Perhaps if the Yankees had a money-laundering apparatus as effective as the "Braves Foundation," we wouldn't be in this precarious position.
Alas. Atlanta was able to go the extra mile when the MLB lockout was lifted and trade for former Oakland A's slugger Matt Olson to fill their newly-formed first base vacancy. Tale as old as time. Olson was a long-rumored Yankees fit. Then it didn't happen. Maybe the Yankees and A's just couldn't find a trade match? Nope, they did a few months later for Frankie Montas. That went great.
A year and a half later, we're still at a loss here. Olson (and Freddie Freeman) were both available, and might be the only two first base options in the league who could make Anthony Rizzo feel like a consolation prize. That's exactly what happened, though, as the Yankees let Olson's gorgeous lefty swing escape their clutches, then paid for Rizzo's mid-30s.
Rizzo posted a 130 OPS+ last season with solid defense that the metrics didn't love. Then, through no fault of his own, his brain was sideswiped by Fernando Tatis Jr., and his baseball future is terrifyingly in doubt. Olson? He shrugged off a slight down year last season (121 OPS+) to post a near-1.000 OPS in 2023, his age-29 season. On Thursday, he tagged his 54th home run of the year, setting the Braves' single-season franchise RBI record, soaring higher than Hank Aaron and Eddie Mathews ever did. Could've been ours. Could've been our record. Neat.

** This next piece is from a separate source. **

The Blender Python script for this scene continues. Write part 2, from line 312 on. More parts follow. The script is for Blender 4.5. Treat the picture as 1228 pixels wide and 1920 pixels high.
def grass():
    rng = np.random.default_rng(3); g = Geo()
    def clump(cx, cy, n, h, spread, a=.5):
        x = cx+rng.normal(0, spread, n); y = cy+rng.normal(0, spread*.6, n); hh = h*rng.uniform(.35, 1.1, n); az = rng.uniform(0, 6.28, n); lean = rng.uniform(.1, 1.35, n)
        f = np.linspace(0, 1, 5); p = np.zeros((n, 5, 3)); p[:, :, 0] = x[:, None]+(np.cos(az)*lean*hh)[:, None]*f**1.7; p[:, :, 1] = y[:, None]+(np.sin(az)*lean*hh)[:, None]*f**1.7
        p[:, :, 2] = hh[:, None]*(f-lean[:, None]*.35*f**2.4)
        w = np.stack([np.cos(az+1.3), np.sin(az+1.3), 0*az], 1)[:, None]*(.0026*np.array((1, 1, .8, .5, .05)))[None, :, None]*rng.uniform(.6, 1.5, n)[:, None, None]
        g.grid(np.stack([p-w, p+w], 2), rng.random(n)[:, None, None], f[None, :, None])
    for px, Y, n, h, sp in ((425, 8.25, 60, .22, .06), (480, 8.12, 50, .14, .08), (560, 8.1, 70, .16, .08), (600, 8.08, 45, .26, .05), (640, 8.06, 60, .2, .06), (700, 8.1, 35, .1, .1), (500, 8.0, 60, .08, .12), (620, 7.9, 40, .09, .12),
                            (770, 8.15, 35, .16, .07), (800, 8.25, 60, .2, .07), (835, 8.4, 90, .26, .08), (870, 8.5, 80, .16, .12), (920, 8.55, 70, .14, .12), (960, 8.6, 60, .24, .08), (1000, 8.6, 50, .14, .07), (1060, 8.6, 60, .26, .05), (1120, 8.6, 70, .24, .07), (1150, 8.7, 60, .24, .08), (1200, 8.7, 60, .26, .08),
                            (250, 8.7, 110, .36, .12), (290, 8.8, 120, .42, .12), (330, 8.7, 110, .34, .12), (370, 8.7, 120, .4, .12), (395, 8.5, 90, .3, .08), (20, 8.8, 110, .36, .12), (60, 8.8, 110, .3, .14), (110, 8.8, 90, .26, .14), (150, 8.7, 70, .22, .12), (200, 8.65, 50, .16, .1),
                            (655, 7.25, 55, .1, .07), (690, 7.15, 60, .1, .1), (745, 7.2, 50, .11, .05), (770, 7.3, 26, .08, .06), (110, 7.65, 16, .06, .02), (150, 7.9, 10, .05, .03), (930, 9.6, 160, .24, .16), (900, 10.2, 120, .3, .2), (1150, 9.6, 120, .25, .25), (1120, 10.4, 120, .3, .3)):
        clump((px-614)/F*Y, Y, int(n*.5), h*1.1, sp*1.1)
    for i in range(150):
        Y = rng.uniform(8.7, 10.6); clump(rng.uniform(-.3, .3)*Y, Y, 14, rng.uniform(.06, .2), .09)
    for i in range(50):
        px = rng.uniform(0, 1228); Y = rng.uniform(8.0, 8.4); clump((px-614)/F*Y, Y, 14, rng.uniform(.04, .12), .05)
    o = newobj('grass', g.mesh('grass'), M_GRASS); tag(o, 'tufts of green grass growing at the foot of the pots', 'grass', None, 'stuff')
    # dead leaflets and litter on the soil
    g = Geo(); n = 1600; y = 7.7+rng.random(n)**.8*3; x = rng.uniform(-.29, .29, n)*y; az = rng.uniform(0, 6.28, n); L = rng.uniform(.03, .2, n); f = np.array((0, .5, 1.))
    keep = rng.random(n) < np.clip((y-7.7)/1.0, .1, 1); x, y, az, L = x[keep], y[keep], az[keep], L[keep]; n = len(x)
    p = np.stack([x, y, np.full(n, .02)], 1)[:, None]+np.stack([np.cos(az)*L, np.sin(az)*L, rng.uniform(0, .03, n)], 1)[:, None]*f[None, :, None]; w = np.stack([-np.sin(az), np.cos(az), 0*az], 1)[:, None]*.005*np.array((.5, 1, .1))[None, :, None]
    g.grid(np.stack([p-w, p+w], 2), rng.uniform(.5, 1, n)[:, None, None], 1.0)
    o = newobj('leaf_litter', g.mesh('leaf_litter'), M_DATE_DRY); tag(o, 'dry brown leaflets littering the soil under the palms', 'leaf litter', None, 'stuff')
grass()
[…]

Former Yankees target Matt Olson is leveling up with Braves
What could've been ... ah, who are we kidding? Tatis Jr. probably would've gotten Olson, too, if the Yankees had traded for and extended the sweet-swinger.
That's the difference, though, isn't it? Rizzo is essentially a year-to-year commitment; the Yankees responded to his declined player option with another short deal last offseason that takes him through 2024 (before another likely declined team option). Doesn't work out? No foul! You just wasted a year or two of Aaron Judge's prime. Olson? He would've only been under control through 2023 if he hadn't signed a sweetheart deal that takes him through 2029 in Atlanta. $168 million over eight years. Even after you remove the hometown discount (he's a Georgia native, it's a great story), that's still cheaper than Carlos Rodón. The Yankees could've afforded it.
Olson's Braves will be in the postseason, as Atlanta emerges as the new gold standard of player development and optimized trade-targeting. The Yankees? Hal and Co. are stuck on the one-yard line, and the player that everyone thought was a fait accompli entering the lockout is setting records elsewhere.